After three years of coaching the NMU men’s basketball team, head coach Doug Lewis will not be returning to the Wildcat court for future seasons.
As of Wednesday, March 13, Lewis’s coaching contract will not be renewed next season, according to first-year NMU athletic director Forrest Karr. The decision for the contract’s end follows an overall 5-21 season for the Wildcats and a last place finish in the North Division of the GLIAC.
Karr said the decision is part of a department strategy that is aiming at heading its goals and teams into new lights.
“We have a department game plan that is the equivalent of a strategic plan for our department and it has a list of goals and measurable benchmarks,” Karr said. “Basically, at the end of the season, we sit down with the head coaches and go over where there program is. We then compare it to those goals and benchmarks and, in this case, we looked at it and felt that the program wasn’t where I believe it can be. So, I made the decision to go into a different direction.”
During his time at NMU, Lewis accumulated an overall record of 23-55. During the 2010-11 season, and his first year at the university, the team under Lewis were 4-14 in the GLIAC and 9-17 overall. During the 2011-12 season, the team tallied an overall 9-17 again and 5-14 in GLIAC play.
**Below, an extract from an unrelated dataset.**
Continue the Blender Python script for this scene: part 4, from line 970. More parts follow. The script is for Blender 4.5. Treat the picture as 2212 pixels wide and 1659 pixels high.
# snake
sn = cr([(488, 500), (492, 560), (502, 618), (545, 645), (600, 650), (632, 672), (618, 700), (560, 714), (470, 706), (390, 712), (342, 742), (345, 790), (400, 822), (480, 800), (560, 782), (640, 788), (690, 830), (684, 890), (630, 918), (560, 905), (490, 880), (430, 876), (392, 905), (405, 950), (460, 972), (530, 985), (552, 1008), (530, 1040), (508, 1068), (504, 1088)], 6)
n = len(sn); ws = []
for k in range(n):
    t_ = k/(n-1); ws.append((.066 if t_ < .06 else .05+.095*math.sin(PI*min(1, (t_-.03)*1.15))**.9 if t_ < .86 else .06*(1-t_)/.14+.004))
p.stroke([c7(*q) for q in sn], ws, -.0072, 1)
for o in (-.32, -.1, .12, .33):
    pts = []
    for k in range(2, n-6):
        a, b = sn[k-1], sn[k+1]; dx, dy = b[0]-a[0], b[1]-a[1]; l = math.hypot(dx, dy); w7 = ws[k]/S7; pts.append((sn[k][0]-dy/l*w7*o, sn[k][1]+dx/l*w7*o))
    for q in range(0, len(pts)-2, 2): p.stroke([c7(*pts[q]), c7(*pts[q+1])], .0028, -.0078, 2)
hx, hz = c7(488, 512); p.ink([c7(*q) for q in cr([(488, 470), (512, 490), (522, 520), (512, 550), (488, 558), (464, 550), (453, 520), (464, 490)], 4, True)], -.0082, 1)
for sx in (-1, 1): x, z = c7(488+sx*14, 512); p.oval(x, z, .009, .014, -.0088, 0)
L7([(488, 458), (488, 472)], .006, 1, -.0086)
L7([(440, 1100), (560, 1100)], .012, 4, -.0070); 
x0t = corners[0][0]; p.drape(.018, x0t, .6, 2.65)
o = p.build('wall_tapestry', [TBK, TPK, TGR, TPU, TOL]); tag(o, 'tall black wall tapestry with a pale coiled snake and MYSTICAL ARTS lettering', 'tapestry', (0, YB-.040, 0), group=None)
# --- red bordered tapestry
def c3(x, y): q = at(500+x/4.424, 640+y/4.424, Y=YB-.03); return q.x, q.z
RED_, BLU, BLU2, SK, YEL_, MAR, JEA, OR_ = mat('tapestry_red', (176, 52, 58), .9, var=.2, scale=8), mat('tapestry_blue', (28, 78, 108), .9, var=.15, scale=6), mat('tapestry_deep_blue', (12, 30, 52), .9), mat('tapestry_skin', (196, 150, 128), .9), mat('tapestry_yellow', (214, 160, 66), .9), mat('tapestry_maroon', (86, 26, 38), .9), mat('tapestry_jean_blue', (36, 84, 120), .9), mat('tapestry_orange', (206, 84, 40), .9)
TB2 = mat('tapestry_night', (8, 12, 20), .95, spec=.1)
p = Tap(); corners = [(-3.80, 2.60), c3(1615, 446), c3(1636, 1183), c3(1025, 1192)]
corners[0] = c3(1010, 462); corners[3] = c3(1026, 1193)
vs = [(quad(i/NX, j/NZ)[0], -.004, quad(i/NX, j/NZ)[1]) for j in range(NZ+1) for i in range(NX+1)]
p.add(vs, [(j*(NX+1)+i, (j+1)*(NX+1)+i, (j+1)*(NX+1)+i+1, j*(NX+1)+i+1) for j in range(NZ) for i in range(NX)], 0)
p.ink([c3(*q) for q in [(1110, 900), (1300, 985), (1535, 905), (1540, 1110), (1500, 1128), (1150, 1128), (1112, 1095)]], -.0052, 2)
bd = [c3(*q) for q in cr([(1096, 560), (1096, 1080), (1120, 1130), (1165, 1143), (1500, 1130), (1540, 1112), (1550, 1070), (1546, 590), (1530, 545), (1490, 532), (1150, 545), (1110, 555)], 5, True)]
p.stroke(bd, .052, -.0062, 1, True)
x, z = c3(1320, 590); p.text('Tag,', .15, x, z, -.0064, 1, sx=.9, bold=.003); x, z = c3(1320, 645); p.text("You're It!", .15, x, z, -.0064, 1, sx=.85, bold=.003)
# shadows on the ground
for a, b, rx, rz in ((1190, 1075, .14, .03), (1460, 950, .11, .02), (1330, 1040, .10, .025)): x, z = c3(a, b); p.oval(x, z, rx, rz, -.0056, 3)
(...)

Karr said NMU offers many different advantages within its facilities for the team to utilize in order to help them perform.
“We have everything here that we need to be successful at this level,” Karr said. “At the Division II level, we need and have nice facilities. We need the full complement of scholarships that the NCAA allows, and we have 10. We have quality academic standards, so I believe we have a lot of built-in advantages that will help us to turn things around and get into a new direction.”
Lewis started assistant coaching in 1993 at Washington High School in Milwaukee, Wis. With an overall coaching record of 10 years, Lewis coached at Central State University for seven years. Central State University located in Wilberforce, Ohio and is an NCAA Division II independent school. Overall, Lewis earned a coaching mark of 148-116.
“It’s not just about wins and losses, and it gets difficult to quantify the exact number of wins we want to be at next year or two years from now,” Karr said. “Thinking of our goals and benchmarks, we will go through this rehiring process, try to identify and hire the best candidate and best coach for this program knowing what our goals are and, philosophically, we will try to hire somebody who’s goals are in line with mine and with what the department has set.”
At this time, Karr said the department does not have any replacement candidates ascertained for the position. Karr also said the university is currently beginning a national search to find a new coach to replace Lewis.
“Every university is different pertaining to this process,” Karr said. “I would like to have a search committee that has a number of people from the community that are people who understand basketball at the collegiate level and who have coached at a high level of high school or a comparable level. They know more about the X’s and O’s of the game than I do and I recognize that, so I want to surround myself with a search committee that has strengths that make up for what I do not know.”
Following the formation of a committee, Karr said the committee will go through the applications of coaches while looking for people who have coaching experience in NCAA Division I, II and III levels.
“The committee will look through all of the applications following a scoring process,” Karr said. “We will narrow it down and then conduct Skype interviews. We don’t know how many applicants we have, but we will look for natural breaks in scores to designate the number of interviews we do.”
From the team’s perspective, senior forward TJ Cameron said it is always tough during a coaching transition for any team or sport.
“A record is a record,” Cameron said. “Having a new coach coming in, it can be difficult for the guys. It also could be good for the guys who are still here. Hopefully, though, it all works out in the end.”